*Source excerpt*:
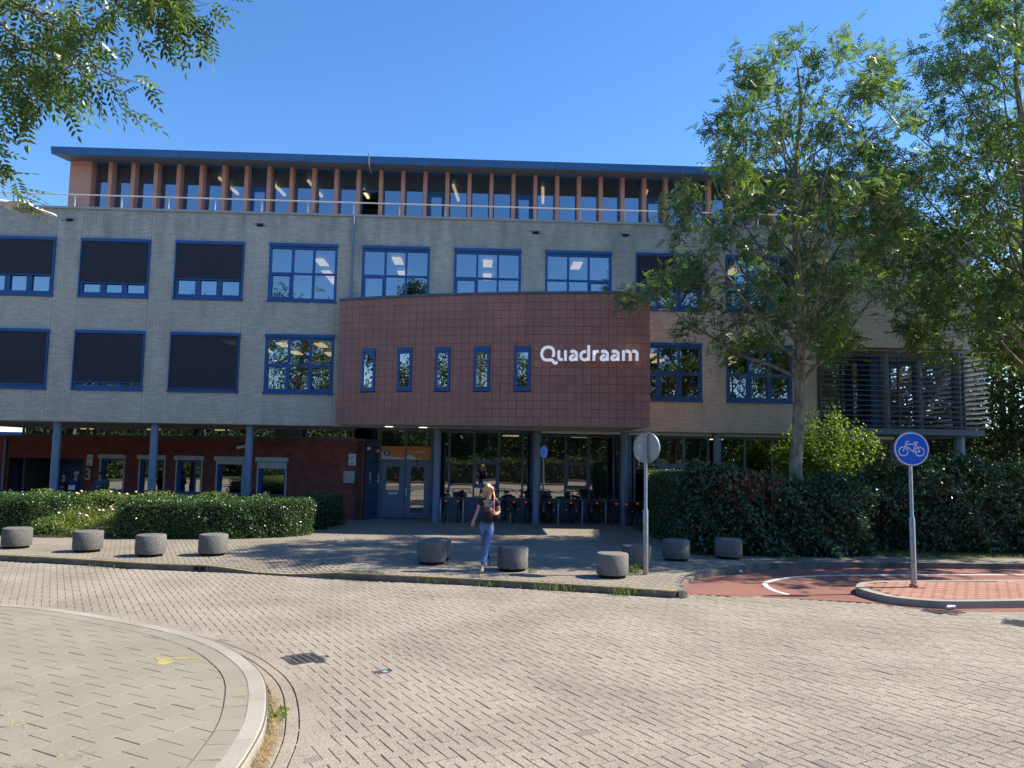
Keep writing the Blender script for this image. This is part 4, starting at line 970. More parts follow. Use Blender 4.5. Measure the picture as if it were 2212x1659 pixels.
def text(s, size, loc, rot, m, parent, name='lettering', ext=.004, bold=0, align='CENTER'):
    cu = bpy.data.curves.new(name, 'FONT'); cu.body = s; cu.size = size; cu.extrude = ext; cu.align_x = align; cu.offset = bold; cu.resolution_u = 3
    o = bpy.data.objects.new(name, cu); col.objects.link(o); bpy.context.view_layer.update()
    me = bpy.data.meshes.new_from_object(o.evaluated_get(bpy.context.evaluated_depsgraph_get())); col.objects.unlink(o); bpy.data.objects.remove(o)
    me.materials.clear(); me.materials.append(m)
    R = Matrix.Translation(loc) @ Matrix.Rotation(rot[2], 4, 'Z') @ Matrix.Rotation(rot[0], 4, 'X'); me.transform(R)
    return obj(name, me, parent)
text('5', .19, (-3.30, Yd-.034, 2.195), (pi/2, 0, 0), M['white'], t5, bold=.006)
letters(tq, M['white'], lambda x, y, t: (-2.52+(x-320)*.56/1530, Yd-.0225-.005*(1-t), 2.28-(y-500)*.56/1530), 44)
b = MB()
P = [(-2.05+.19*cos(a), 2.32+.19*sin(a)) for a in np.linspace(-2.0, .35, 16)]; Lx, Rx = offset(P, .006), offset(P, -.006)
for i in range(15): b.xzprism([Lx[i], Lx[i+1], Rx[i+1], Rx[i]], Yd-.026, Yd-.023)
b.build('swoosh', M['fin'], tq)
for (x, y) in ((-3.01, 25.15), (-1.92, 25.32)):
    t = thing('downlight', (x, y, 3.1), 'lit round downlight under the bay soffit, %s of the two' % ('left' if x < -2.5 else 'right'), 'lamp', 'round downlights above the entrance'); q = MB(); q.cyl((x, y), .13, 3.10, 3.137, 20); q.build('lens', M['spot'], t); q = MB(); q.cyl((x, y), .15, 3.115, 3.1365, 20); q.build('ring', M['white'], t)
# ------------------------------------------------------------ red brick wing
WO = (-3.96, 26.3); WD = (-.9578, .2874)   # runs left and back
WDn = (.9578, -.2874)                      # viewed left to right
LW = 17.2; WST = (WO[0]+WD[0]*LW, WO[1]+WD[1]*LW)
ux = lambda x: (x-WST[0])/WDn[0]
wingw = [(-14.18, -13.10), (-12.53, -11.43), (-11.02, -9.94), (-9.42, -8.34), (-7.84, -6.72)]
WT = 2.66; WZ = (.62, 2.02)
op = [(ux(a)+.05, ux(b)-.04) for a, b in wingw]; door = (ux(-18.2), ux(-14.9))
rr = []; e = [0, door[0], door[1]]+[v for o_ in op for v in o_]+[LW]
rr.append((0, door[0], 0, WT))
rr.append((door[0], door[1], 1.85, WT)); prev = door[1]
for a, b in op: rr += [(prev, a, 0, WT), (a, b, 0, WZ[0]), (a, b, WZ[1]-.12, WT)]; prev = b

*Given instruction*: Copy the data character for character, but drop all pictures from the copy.

*Expected output*:
Keep writing the Blender script for this image. This is part 4, starting at line 970. More parts follow. Use Blender 4.5. Measure the picture as if it were 2212x1659 pixels.
def text(s, size, loc, rot, m, parent, name='lettering', ext=.004, bold=0, align='CENTER'):
    cu = bpy.data.curves.new(name, 'FONT'); cu.body = s; cu.size = size; cu.extrude = ext; cu.align_x = align; cu.offset = bold; cu.resolution_u = 3
    o = bpy.data.objects.new(name, cu); col.objects.link(o); bpy.context.view_layer.update()
    me = bpy.data.meshes.new_from_object(o.evaluated_get(bpy.context.evaluated_depsgraph_get())); col.objects.unlink(o); bpy.data.objects.remove(o)
    me.materials.clear(); me.materials.append(m)
    R = Matrix.Translation(loc) @ Matrix.Rotation(rot[2], 4, 'Z') @ Matrix.Rotation(rot[0], 4, 'X'); me.transform(R)
    return obj(name, me, parent)
text('5', .19, (-3.30, Yd-.034, 2.195), (pi/2, 0, 0), M['white'], t5, bold=.006)
letters(tq, M['white'], lambda x, y, t: (-2.52+(x-320)*.56/1530, Yd-.0225-.005*(1-t), 2.28-(y-500)*.56/1530), 44)
b = MB()
P = [(-2.05+.19*cos(a), 2.32+.19*sin(a)) for a in np.linspace(-2.0, .35, 16)]; Lx, Rx = offset(P, .006), offset(P, -.006)
for i in range(15): b.xzprism([Lx[i], Lx[i+1], Rx[i+1], Rx[i]], Yd-.026, Yd-.023)
b.build('swoosh', M['fin'], tq)
for (x, y) in ((-3.01, 25.15), (-1.92, 25.32)):
    t = thing('downlight', (x, y, 3.1), 'lit round downlight under the bay soffit, %s of the two' % ('left' if x < -2.5 else 'right'), 'lamp', 'round downlights above the entrance'); q = MB(); q.cyl((x, y), .13, 3.10, 3.137, 20); q.build('lens', M['spot'], t); q = MB(); q.cyl((x, y), .15, 3.115, 3.1365, 20); q.build('ring', M['white'], t)
# ------------------------------------------------------------ red brick wing
WO = (-3.96, 26.3); WD = (-.9578, .2874)   # runs left and back
WDn = (.9578, -.2874)                      # viewed left to right
LW = 17.2; WST = (WO[0]+WD[0]*LW, WO[1]+WD[1]*LW)
ux = lambda x: (x-WST[0])/WDn[0]
wingw = [(-14.18, -13.10), (-12.53, -11.43), (-11.02, -9.94), (-9.42, -8.34), (-7.84, -6.72)]
WT = 2.66; WZ = (.62, 2.02)
op = [(ux(a)+.05, ux(b)-.04) for a, b in wingw]; door = (ux(-18.2), ux(-14.9))
rr = []; e = [0, door[0], door[1]]+[v for o_ in op for v in o_]+[LW]
rr.append((0, door[0], 0, WT))
rr.append((door[0], door[1], 1.85, WT)); prev = door[1]
for a, b in op: rr += [(prev, a, 0, WT), (a, b, 0, WZ[0]), (a, b, WZ[1]-.12, WT)]; prev = b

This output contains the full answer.